▸ Data excerpts
********************

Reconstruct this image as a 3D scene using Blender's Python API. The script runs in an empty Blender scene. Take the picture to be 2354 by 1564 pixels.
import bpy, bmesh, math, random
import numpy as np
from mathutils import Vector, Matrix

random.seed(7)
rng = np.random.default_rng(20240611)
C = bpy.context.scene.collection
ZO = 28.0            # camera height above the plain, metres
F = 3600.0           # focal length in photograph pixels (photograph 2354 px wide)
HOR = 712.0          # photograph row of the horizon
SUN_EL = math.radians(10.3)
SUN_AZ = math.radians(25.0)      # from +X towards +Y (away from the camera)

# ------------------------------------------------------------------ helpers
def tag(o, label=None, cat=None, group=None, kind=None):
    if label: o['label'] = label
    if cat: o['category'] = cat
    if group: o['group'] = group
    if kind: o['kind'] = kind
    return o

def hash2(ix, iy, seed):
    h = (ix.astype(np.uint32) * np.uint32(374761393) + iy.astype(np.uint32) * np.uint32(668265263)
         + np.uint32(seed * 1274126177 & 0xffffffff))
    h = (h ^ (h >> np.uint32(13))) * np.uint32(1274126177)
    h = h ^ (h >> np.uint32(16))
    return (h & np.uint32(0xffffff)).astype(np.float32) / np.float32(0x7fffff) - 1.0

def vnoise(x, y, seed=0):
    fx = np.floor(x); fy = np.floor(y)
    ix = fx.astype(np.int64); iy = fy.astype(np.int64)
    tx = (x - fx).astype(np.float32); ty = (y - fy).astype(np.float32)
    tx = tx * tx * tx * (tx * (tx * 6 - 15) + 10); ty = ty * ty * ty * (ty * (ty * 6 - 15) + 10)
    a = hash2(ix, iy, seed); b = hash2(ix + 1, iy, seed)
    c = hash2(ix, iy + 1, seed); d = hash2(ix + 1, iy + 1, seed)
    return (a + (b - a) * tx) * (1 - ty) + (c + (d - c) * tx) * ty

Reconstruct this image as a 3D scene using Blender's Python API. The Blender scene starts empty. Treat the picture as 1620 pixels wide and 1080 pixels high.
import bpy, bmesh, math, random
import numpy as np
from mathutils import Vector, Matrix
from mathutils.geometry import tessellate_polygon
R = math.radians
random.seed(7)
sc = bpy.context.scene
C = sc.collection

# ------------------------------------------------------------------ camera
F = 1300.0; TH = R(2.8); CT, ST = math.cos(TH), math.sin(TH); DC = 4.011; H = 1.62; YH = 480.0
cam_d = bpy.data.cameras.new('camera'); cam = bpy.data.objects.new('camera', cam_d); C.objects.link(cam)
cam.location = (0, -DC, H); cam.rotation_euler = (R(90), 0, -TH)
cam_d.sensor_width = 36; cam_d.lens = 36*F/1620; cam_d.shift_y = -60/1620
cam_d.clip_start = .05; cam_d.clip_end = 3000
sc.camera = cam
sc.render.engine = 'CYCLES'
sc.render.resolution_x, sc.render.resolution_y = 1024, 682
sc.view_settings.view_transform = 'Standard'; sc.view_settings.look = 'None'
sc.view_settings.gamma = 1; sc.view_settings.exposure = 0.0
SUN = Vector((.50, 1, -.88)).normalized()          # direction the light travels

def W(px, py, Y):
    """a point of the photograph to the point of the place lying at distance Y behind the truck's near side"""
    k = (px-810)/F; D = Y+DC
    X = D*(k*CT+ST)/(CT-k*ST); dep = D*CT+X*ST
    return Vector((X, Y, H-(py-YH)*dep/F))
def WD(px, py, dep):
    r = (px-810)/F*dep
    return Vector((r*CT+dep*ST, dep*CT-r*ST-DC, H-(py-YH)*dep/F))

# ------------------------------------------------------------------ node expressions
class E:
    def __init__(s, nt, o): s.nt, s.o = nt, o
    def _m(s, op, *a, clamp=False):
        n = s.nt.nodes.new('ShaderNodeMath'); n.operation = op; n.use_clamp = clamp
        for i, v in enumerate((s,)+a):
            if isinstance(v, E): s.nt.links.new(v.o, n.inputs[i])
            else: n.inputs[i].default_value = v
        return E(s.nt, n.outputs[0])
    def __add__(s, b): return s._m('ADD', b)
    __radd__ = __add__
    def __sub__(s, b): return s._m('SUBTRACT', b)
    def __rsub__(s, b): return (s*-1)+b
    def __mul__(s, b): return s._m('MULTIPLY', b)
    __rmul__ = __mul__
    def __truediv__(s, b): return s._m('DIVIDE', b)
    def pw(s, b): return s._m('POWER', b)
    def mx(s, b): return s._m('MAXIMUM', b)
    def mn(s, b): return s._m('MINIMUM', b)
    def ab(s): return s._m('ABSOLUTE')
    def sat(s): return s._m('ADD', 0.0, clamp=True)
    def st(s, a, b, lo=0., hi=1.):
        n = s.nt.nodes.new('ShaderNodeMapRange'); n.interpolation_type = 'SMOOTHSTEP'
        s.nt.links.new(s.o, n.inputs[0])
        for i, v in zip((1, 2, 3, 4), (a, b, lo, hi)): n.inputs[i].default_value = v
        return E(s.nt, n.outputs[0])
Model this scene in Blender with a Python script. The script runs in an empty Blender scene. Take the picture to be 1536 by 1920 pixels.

********************

▸ Task
Give all the records again. Match them exactly.

▸ Written solution
Reconstruct this image as a 3D scene using Blender's Python API. The script runs in an empty Blender scene. Take the picture to be 2354 by 1564 pixels.
import bpy, bmesh, math, random
import numpy as np
from mathutils import Vector, Matrix

random.seed(7)
rng = np.random.default_rng(20240611)
C = bpy.context.scene.collection
ZO = 28.0            # camera height above the plain, metres
F = 3600.0           # focal length in photograph pixels (photograph 2354 px wide)
HOR = 712.0          # photograph row of the horizon
SUN_EL = math.radians(10.3)
SUN_AZ = math.radians(25.0)      # from +X towards +Y (away from the camera)

# ------------------------------------------------------------------ helpers
def tag(o, label=None, cat=None, group=None, kind=None):
    if label: o['label'] = label
    if cat: o['category'] = cat
    if group: o['group'] = group
    if kind: o['kind'] = kind
    return o

def hash2(ix, iy, seed):
    h = (ix.astype(np.uint32) * np.uint32(374761393) + iy.astype(np.uint32) * np.uint32(668265263)
         + np.uint32(seed * 1274126177 & 0xffffffff))
    h = (h ^ (h >> np.uint32(13))) * np.uint32(1274126177)
    h = h ^ (h >> np.uint32(16))
    return (h & np.uint32(0xffffff)).astype(np.float32) / np.float32(0x7fffff) - 1.0

def vnoise(x, y, seed=0):
    fx = np.floor(x); fy = np.floor(y)
    ix = fx.astype(np.int64); iy = fy.astype(np.int64)
    tx = (x - fx).astype(np.float32); ty = (y - fy).astype(np.float32)
    tx = tx * tx * tx * (tx * (tx * 6 - 15) + 10); ty = ty * ty * ty * (ty * (ty * 6 - 15) + 10)
    a = hash2(ix, iy, seed); b = hash2(ix + 1, iy, seed)
    c = hash2(ix, iy + 1, seed); d = hash2(ix + 1, iy + 1, seed)
    return (a + (b - a) * tx) * (1 - ty) + (c + (d - c) * tx) * ty

Reconstruct this image as a 3D scene using Blender's Python API. The Blender scene starts empty. Treat the picture as 1620 pixels wide and 1080 pixels high.
import bpy, bmesh, math, random
import numpy as np
from mathutils import Vector, Matrix
from mathutils.geometry import tessellate_polygon
R = math.radians
random.seed(7)
sc = bpy.context.scene
C = sc.collection

# ------------------------------------------------------------------ camera
F = 1300.0; TH = R(2.8); CT, ST = math.cos(TH), math.sin(TH); DC = 4.011; H = 1.62; YH = 480.0
cam_d = bpy.data.cameras.new('camera'); cam = bpy.data.objects.new('camera', cam_d); C.objects.link(cam)
cam.location = (0, -DC, H); cam.rotation_euler = (R(90), 0, -TH)
cam_d.sensor_width = 36; cam_d.lens = 36*F/1620; cam_d.shift_y = -60/1620
cam_d.clip_start = .05; cam_d.clip_end = 3000
sc.camera = cam
sc.render.engine = 'CYCLES'
sc.render.resolution_x, sc.render.resolution_y = 1024, 682
sc.view_settings.view_transform = 'Standard'; sc.view_settings.look = 'None'
sc.view_settings.gamma = 1; sc.view_settings.exposure = 0.0
SUN = Vector((.50, 1, -.88)).normalized()          # direction the light travels

def W(px, py, Y):
    """a point of the photograph to the point of the place lying at distance Y behind the truck's near side"""
    k = (px-810)/F; D = Y+DC
    X = D*(k*CT+ST)/(CT-k*ST); dep = D*CT+X*ST
    return Vector((X, Y, H-(py-YH)*dep/F))
def WD(px, py, dep):
    r = (px-810)/F*dep
    return Vector((r*CT+dep*ST, dep*CT-r*ST-DC, H-(py-YH)*dep/F))

# ------------------------------------------------------------------ node expressions
class E:
    def __init__(s, nt, o): s.nt, s.o = nt, o
    def _m(s, op, *a, clamp=False):
        n = s.nt.nodes.new('ShaderNodeMath'); n.operation = op; n.use_clamp = clamp
        for i, v in enumerate((s,)+a):
            if isinstance(v, E): s.nt.links.new(v.o, n.inputs[i])
            else: n.inputs[i].default_value = v
        return E(s.nt, n.outputs[0])
    def __add__(s, b): return s._m('ADD', b)
    __radd__ = __add__
    def __sub__(s, b): return s._m('SUBTRACT', b)
    def __rsub__(s, b): return (s*-1)+b
    def __mul__(s, b): return s._m('MULTIPLY', b)
    __rmul__ = __mul__
    def __truediv__(s, b): return s._m('DIVIDE', b)
    def pw(s, b): return s._m('POWER', b)
    def mx(s, b): return s._m('MAXIMUM', b)
    def mn(s, b): return s._m('MINIMUM', b)
    def ab(s): return s._m('ABSOLUTE')
    def sat(s): return s._m('ADD', 0.0, clamp=True)
    def st(s, a, b, lo=0., hi=1.):
        n = s.nt.nodes.new('ShaderNodeMapRange'); n.interpolation_type = 'SMOOTHSTEP'
        s.nt.links.new(s.o, n.inputs[0])
        for i, v in zip((1, 2, 3, 4), (a, b, lo, hi)): n.inputs[i].default_value = v
        return E(s.nt, n.outputs[0])
Model this scene in Blender with a Python script. The script runs in an empty Blender scene. Take the picture to be 1536 by 1920 pixels.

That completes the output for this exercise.